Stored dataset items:
-=-=-=-=-
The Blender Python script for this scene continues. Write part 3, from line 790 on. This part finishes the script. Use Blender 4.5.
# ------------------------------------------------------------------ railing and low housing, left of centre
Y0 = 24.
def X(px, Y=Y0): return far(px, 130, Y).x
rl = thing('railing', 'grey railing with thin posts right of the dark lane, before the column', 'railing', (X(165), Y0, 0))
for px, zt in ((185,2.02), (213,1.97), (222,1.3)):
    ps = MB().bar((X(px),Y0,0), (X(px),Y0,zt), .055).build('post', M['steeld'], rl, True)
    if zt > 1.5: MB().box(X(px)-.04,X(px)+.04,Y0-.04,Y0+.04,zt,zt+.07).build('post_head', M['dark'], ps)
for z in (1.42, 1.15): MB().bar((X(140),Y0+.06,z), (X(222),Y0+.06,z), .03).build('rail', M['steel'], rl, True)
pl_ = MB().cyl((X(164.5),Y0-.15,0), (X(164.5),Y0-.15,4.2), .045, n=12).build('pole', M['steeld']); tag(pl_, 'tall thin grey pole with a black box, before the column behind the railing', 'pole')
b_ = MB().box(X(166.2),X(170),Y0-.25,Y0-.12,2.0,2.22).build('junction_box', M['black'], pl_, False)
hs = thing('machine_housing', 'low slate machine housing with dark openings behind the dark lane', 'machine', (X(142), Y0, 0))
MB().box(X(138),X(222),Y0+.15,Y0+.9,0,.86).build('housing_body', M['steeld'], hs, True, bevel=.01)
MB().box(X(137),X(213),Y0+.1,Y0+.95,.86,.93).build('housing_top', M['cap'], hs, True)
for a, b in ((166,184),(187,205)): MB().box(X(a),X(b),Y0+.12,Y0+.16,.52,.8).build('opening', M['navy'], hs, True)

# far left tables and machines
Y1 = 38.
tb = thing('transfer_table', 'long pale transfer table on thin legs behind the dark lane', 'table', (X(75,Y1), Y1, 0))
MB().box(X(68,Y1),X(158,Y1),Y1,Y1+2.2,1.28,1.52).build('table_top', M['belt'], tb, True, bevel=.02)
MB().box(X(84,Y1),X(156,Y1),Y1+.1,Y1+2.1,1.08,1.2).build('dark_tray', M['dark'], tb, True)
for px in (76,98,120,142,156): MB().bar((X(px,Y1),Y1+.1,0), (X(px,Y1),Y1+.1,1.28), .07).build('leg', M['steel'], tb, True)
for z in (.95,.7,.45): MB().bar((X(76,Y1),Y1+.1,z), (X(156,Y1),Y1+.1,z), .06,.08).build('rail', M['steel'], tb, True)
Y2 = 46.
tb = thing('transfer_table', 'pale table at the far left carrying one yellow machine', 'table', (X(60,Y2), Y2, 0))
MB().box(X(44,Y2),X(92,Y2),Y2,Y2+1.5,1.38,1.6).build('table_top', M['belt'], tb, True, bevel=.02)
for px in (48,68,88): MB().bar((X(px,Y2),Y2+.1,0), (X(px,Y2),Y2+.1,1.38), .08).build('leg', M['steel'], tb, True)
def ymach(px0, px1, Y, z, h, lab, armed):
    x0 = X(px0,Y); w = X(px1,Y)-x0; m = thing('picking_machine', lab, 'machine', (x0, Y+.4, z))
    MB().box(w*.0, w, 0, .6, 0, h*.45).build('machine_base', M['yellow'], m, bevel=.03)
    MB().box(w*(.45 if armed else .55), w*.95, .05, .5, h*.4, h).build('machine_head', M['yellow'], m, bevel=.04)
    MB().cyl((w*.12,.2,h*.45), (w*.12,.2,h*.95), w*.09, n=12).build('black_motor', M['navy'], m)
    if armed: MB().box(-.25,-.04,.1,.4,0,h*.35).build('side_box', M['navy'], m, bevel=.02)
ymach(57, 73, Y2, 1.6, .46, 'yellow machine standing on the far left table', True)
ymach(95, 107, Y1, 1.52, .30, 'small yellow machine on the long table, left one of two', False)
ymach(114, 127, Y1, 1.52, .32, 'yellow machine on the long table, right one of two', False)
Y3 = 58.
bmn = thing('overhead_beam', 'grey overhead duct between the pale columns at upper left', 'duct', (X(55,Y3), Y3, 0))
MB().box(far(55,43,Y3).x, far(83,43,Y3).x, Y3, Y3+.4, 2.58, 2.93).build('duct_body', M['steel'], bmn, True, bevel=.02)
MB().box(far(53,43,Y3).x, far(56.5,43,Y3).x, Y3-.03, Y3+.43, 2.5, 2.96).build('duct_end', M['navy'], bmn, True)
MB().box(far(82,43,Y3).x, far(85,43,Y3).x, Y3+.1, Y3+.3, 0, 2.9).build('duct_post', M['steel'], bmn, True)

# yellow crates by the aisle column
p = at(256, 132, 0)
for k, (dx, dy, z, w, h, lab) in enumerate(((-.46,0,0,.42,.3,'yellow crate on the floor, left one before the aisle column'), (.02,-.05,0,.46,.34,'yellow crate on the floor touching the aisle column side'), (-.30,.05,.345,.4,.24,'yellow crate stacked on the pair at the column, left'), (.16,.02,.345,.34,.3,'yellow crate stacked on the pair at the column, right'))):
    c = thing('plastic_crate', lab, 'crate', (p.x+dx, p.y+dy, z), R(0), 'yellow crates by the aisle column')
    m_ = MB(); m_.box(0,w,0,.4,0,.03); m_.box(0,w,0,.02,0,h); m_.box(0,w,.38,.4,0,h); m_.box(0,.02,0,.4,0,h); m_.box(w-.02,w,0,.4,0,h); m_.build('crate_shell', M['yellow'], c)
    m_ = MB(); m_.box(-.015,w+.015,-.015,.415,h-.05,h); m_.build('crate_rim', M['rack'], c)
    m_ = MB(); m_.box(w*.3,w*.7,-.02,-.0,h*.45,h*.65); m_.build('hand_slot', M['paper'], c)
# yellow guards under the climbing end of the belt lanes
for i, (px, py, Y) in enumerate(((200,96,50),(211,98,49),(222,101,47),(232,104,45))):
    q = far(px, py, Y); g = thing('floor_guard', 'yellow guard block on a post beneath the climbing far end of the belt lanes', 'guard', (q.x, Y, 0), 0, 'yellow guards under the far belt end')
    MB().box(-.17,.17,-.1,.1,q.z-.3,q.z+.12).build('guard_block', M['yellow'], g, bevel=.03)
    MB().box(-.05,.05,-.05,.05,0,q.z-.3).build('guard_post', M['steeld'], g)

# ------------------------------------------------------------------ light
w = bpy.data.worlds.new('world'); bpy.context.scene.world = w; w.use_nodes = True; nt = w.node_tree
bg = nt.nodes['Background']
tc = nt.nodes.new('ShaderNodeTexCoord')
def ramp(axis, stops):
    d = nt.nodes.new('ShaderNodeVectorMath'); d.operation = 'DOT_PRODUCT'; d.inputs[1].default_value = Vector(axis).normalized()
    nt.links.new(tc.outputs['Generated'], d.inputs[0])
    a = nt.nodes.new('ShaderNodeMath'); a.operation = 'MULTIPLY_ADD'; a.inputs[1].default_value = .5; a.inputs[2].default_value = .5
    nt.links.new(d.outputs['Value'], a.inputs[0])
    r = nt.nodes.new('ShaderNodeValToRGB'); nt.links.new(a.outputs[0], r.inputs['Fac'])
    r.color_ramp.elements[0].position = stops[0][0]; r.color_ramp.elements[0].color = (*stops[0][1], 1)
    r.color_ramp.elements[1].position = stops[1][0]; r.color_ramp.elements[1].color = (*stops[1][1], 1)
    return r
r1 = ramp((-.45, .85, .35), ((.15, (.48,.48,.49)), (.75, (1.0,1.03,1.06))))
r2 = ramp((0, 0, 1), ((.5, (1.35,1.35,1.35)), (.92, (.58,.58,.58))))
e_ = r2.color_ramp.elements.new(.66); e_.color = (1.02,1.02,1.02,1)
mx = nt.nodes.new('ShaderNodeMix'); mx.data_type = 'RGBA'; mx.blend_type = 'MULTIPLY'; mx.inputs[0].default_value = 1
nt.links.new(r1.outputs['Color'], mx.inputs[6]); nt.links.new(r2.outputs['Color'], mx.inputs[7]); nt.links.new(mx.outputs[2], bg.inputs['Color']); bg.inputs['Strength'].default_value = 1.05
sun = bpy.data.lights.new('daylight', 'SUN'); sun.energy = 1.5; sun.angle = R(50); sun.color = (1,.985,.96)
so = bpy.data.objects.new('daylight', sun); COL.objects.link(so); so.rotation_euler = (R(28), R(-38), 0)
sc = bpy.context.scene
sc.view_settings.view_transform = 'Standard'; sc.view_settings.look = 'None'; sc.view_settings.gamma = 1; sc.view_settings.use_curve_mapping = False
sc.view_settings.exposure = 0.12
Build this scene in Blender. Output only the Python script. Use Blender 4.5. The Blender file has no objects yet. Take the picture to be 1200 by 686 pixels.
-=-=-=-=-
WHAT IS BEING ASKED - Locate each line containing the string "script" and show it.

RESULT -
The Blender Python script for this scene continues. Write part 3, from line 790 on. This part finishes the script. Use Blender 4.5.
Build this scene in Blender. Output only the Python script. Use Blender 4.5. The Blender file has no objects yet. Take the picture to be 1200 by 686 pixels.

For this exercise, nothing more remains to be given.